*Exercise prompt:* Please print the full listing exactly.

*Source data:*
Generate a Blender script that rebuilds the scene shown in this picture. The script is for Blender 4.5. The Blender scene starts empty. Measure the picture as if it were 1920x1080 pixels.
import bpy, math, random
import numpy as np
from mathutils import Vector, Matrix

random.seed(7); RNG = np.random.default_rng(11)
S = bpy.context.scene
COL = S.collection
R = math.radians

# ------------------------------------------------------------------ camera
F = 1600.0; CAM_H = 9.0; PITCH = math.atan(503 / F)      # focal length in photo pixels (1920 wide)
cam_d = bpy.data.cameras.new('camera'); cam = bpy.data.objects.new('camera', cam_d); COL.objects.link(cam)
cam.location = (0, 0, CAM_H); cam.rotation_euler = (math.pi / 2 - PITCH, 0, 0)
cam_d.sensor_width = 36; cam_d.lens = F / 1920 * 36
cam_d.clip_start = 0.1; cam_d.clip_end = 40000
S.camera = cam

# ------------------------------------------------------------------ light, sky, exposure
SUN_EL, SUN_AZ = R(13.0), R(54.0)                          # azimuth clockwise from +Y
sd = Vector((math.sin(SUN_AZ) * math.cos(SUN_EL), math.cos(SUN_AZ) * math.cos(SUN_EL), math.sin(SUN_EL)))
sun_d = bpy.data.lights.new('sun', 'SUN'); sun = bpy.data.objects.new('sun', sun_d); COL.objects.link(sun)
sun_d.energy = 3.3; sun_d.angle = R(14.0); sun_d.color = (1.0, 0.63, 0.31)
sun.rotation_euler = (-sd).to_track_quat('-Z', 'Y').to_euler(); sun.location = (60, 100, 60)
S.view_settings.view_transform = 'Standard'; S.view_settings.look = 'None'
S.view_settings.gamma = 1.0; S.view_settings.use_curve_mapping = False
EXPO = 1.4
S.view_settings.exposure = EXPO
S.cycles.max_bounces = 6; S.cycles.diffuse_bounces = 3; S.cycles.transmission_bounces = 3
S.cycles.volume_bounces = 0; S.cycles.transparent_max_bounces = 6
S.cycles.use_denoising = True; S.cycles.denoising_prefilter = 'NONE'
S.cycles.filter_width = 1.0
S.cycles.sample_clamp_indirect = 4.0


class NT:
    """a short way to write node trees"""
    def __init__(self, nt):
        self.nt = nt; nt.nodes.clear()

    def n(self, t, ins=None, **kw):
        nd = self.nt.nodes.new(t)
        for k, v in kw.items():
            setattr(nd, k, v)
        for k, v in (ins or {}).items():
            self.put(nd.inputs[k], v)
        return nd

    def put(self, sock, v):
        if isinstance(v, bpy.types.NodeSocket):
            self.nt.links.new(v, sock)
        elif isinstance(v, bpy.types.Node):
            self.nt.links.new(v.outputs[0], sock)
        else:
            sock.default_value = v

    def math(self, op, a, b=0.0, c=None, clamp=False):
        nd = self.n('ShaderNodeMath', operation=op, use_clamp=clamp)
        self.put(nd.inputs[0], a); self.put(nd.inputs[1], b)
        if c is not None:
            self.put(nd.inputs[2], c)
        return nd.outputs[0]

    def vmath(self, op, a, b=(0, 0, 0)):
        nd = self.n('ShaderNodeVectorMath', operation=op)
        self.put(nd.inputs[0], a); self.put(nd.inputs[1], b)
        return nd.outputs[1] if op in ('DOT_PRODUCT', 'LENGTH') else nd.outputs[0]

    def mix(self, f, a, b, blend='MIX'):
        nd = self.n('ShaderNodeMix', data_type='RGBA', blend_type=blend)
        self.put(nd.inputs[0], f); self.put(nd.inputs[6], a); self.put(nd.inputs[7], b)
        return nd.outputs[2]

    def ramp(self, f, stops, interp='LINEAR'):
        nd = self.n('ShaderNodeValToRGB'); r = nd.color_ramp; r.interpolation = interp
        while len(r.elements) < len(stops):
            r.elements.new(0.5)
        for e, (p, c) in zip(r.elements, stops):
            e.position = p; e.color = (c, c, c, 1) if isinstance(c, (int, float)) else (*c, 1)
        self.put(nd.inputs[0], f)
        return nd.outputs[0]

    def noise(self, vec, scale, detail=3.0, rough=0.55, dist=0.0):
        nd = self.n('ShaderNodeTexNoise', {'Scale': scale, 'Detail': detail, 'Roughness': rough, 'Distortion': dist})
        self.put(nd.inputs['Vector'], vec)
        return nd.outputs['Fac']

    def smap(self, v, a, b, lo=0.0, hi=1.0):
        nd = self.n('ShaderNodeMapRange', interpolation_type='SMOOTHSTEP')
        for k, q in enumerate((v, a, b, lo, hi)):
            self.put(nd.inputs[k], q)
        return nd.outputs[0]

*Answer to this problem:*
Generate a Blender script that rebuilds the scene shown in this picture. The script is for Blender 4.5. The Blender scene starts empty. Measure the picture as if it were 1920x1080 pixels.
import bpy, math, random
import numpy as np
from mathutils import Vector, Matrix

random.seed(7); RNG = np.random.default_rng(11)
S = bpy.context.scene
COL = S.collection
R = math.radians

# ------------------------------------------------------------------ camera
F = 1600.0; CAM_H = 9.0; PITCH = math.atan(503 / F)      # focal length in photo pixels (1920 wide)
cam_d = bpy.data.cameras.new('camera'); cam = bpy.data.objects.new('camera', cam_d); COL.objects.link(cam)
cam.location = (0, 0, CAM_H); cam.rotation_euler = (math.pi / 2 - PITCH, 0, 0)
cam_d.sensor_width = 36; cam_d.lens = F / 1920 * 36
cam_d.clip_start = 0.1; cam_d.clip_end = 40000
S.camera = cam

# ------------------------------------------------------------------ light, sky, exposure
SUN_EL, SUN_AZ = R(13.0), R(54.0)                          # azimuth clockwise from +Y
sd = Vector((math.sin(SUN_AZ) * math.cos(SUN_EL), math.cos(SUN_AZ) * math.cos(SUN_EL), math.sin(SUN_EL)))
sun_d = bpy.data.lights.new('sun', 'SUN'); sun = bpy.data.objects.new('sun', sun_d); COL.objects.link(sun)
sun_d.energy = 3.3; sun_d.angle = R(14.0); sun_d.color = (1.0, 0.63, 0.31)
sun.rotation_euler = (-sd).to_track_quat('-Z', 'Y').to_euler(); sun.location = (60, 100, 60)
S.view_settings.view_transform = 'Standard'; S.view_settings.look = 'None'
S.view_settings.gamma = 1.0; S.view_settings.use_curve_mapping = False
EXPO = 1.4
S.view_settings.exposure = EXPO
S.cycles.max_bounces = 6; S.cycles.diffuse_bounces = 3; S.cycles.transmission_bounces = 3
S.cycles.volume_bounces = 0; S.cycles.transparent_max_bounces = 6
S.cycles.use_denoising = True; S.cycles.denoising_prefilter = 'NONE'
S.cycles.filter_width = 1.0
S.cycles.sample_clamp_indirect = 4.0


class NT:
    """a short way to write node trees"""
    def __init__(self, nt):
        self.nt = nt; nt.nodes.clear()

    def n(self, t, ins=None, **kw):
        nd = self.nt.nodes.new(t)
        for k, v in kw.items():
            setattr(nd, k, v)
        for k, v in (ins or {}).items():
            self.put(nd.inputs[k], v)
        return nd

    def put(self, sock, v):
        if isinstance(v, bpy.types.NodeSocket):
            self.nt.links.new(v, sock)
        elif isinstance(v, bpy.types.Node):
            self.nt.links.new(v.outputs[0], sock)
        else:
            sock.default_value = v

    def math(self, op, a, b=0.0, c=None, clamp=False):
        nd = self.n('ShaderNodeMath', operation=op, use_clamp=clamp)
        self.put(nd.inputs[0], a); self.put(nd.inputs[1], b)
        if c is not None:
            self.put(nd.inputs[2], c)
        return nd.outputs[0]

    def vmath(self, op, a, b=(0, 0, 0)):
        nd = self.n('ShaderNodeVectorMath', operation=op)
        self.put(nd.inputs[0], a); self.put(nd.inputs[1], b)
        return nd.outputs[1] if op in ('DOT_PRODUCT', 'LENGTH') else nd.outputs[0]

    def mix(self, f, a, b, blend='MIX'):
        nd = self.n('ShaderNodeMix', data_type='RGBA', blend_type=blend)
        self.put(nd.inputs[0], f); self.put(nd.inputs[6], a); self.put(nd.inputs[7], b)
        return nd.outputs[2]

    def ramp(self, f, stops, interp='LINEAR'):
        nd = self.n('ShaderNodeValToRGB'); r = nd.color_ramp; r.interpolation = interp
        while len(r.elements) < len(stops):
            r.elements.new(0.5)
        for e, (p, c) in zip(r.elements, stops):
            e.position = p; e.color = (c, c, c, 1) if isinstance(c, (int, float)) else (*c, 1)
        self.put(nd.inputs[0], f)
        return nd.outputs[0]

    def noise(self, vec, scale, detail=3.0, rough=0.55, dist=0.0):
        nd = self.n('ShaderNodeTexNoise', {'Scale': scale, 'Detail': detail, 'Roughness': rough, 'Distortion': dist})
        self.put(nd.inputs['Vector'], vec)
        return nd.outputs['Fac']

    def smap(self, v, a, b, lo=0.0, hi=1.0):
        nd = self.n('ShaderNodeMapRange', interpolation_type='SMOOTHSTEP')
        for k, q in enumerate((v, a, b, lo, hi)):
            self.put(nd.inputs[k], q)
        return nd.outputs[0]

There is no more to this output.